Most credit unions are locally-based entities. They may have a single location, or just a few local branches. Compared to a bank or a manufacturer’s leasing arm with a nationwide reach, they simply don’t have the scale. This translates into insufficient leasing volume to make it worthwhile. Other obstacles to greater credit union leasing include:

  • Manufacturers usually subvent, or discount their leases to move more vehicles. Carmakers control everything from building the car, to leasing it, to taking it back at the end of the lease. This is not possible for a credit union, which did not manufacture the vehicle.
  • Credit unions located in the wide-open spaces of places like Wyoming and Texas find leasing impractical, due to the mileage limits built into leases. Drivers in places like these routinely drive many more miles than most leases allow. This makes leasing more expensive and less desirable.
  • Credit unions are traditionally very strong in financing used cars. Leasing used cars is difficult, because residual values are much lower on older vehicles. This makes affordable monthly payments high on leased used vehicles. The math just doesn’t work.
  • A large proportion of new vehicle leasing is done with luxury brands, which most credit unions are unfamiliar with.
  • Two or three decades ago, during the bad old days of vehicle leasing, it was very difficult to estimate residual values precisely. Many lenders took a bath when the leased cars came back and did not sell for anything near what they had planned on getting for them. This put many credit unions off of leasing.

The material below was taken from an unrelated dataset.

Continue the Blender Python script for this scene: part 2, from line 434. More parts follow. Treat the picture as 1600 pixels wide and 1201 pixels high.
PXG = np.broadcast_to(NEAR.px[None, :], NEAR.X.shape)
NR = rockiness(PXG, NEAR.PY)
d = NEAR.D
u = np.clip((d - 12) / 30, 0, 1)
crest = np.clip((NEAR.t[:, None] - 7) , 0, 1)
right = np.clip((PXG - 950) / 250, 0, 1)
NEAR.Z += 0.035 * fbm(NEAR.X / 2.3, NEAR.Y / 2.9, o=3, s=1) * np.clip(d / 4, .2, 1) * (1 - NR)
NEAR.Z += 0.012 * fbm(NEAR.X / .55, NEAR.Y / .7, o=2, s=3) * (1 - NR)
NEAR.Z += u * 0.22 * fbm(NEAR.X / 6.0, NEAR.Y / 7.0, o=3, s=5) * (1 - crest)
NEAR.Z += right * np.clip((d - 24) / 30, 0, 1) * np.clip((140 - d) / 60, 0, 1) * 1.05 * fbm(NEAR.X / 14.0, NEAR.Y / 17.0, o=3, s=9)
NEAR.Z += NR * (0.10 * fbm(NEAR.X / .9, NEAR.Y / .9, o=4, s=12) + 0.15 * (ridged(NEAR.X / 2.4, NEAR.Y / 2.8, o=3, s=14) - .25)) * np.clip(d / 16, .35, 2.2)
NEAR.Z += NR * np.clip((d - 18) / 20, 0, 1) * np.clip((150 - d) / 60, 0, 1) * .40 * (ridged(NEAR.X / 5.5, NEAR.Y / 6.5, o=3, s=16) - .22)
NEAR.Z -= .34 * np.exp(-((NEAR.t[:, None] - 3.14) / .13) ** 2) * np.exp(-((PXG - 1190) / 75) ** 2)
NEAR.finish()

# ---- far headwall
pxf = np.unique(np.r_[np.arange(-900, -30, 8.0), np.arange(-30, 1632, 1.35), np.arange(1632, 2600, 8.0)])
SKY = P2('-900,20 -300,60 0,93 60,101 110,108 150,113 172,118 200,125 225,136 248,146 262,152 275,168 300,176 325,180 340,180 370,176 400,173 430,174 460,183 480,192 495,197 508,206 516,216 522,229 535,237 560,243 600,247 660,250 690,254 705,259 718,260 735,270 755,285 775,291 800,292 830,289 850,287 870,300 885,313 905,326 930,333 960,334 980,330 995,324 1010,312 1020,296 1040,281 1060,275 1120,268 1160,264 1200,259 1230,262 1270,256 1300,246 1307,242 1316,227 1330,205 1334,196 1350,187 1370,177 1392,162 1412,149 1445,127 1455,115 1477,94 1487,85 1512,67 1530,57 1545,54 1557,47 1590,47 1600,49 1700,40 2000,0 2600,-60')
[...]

There Are Many Leasing Benefits For Credit Unions

Credit unions that enter the leasing marketplace will find some appealing advantages from being involved:

  • Leasing customers have higher credit scores – 740 on average
  • Leasing is a great way for credit unions to do more new vehicle lending
  • Leases generate higher returns to credit unions, compared to the average vehicle loan
  • Leases have lower default rates
  • Better analytics provide accurate residual values for returned leased vehicles

Leasing Can Prepare Credit Unions For The Future

Experts in the field believe that solid future benefits will accrue to credit unions that familiarize themselves with leasing now. New car leasing will continue to increase as vehicle prices and interest rates both rise, reducing the affordability of purchasing. And if credit unions can crack the code on how to successfully and affordably lease used vehicles, they will open an entire new market to consumers.

Then there’s the outlook for the future of leasing. The near future will see new opportunities for the leasing of electric, ride-sharing, and autonomous vehicles. Much of this activity will likely happen on a local level, opening this business up to credit unions. So it makes sense for credit unions to get on the new car leasing bandwagon now.